The National Archives

Drawings, artifacts, manuscripts, and more are available through the National Archives’ Online Public Access function. Users can take advantage of the sophisticated Advanced Search options to narrow down their results, and it’s easy to zoom in on most images and documents for close scrutiny. The National Archives features a more productive search engine than the one used by the Library of Congress,although it lacks the insight of the thoughtfully grouped collections available through the library.

Famous Speeches

If it’s American oratory you seek, look no further than the American Rhetoric website. Transcripts of nearly all of the famous and influential speeches that have shaped US history can be found here, and some audio recordings are even available.

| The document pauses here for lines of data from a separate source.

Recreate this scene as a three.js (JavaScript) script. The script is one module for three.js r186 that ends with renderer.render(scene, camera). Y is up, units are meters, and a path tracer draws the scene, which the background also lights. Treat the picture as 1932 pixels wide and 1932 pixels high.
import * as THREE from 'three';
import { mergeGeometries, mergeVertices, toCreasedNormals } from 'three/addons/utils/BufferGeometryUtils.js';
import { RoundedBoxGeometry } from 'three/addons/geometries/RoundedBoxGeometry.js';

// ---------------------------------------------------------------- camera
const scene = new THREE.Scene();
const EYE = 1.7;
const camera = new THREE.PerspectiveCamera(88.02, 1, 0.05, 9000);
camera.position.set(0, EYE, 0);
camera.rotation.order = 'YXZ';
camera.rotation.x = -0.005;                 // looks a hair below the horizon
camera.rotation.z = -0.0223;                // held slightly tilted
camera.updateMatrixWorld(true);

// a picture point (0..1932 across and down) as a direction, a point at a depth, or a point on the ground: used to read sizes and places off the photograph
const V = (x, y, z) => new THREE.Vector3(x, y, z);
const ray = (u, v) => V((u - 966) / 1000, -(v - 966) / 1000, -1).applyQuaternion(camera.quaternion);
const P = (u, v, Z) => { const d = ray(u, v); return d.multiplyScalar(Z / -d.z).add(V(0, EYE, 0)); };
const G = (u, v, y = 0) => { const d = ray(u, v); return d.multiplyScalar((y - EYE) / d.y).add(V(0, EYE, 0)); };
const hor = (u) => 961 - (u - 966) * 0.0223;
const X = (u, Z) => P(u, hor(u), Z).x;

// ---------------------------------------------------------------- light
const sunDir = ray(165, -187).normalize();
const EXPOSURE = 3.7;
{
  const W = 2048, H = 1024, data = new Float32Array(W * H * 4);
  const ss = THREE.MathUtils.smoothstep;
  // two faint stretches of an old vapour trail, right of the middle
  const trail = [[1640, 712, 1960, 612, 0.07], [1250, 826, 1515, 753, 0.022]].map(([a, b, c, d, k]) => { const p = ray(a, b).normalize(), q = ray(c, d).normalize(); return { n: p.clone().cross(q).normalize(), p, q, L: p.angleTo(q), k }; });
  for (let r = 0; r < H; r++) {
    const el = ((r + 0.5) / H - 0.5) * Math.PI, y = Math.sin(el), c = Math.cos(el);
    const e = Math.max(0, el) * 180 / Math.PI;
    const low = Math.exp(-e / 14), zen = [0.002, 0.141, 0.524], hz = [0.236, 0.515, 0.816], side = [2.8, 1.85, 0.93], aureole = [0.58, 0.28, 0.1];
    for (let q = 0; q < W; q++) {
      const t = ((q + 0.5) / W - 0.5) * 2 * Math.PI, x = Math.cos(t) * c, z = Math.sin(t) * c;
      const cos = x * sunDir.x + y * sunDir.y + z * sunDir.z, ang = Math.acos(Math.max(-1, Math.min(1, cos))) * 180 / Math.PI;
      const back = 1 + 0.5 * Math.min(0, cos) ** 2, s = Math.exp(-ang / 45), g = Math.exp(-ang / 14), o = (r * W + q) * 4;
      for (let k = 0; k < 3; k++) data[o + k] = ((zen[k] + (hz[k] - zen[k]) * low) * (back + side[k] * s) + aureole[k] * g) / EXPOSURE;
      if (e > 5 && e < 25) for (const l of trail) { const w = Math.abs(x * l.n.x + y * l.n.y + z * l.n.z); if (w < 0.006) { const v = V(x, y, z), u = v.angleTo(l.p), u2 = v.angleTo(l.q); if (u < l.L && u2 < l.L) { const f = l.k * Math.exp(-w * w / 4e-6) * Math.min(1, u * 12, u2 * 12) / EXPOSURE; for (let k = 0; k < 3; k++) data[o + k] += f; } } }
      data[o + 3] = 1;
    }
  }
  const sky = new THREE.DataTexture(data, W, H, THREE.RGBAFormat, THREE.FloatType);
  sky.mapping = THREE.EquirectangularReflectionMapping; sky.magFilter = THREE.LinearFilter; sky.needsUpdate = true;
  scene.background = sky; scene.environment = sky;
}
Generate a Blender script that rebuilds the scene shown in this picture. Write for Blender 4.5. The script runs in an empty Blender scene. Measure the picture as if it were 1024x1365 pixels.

Repositories of Primary Sources

A repository of primary sources, hosted by the University of Idaho, lists over 5,000 links through which researchers can access holdings of millions of primary resources in all kinds of formats. It includes repositories throughout the world and therefore contains more information than most American collections, but the foreign links to which it points are often not written in English. This is not true of all foreign links, however; and, of course, English-speaking users may find the resources focusing on the United States, Canada, the United Kingdom, Australia, and New Zealand to be useful, as well.

Primary Sources on the Web

Primary Sources on the Web lists resources divided into two categories: US History and World History. Users can navigate through topics pertaining to many chapters in world history in English, and there are wonderful collections of images and documents available.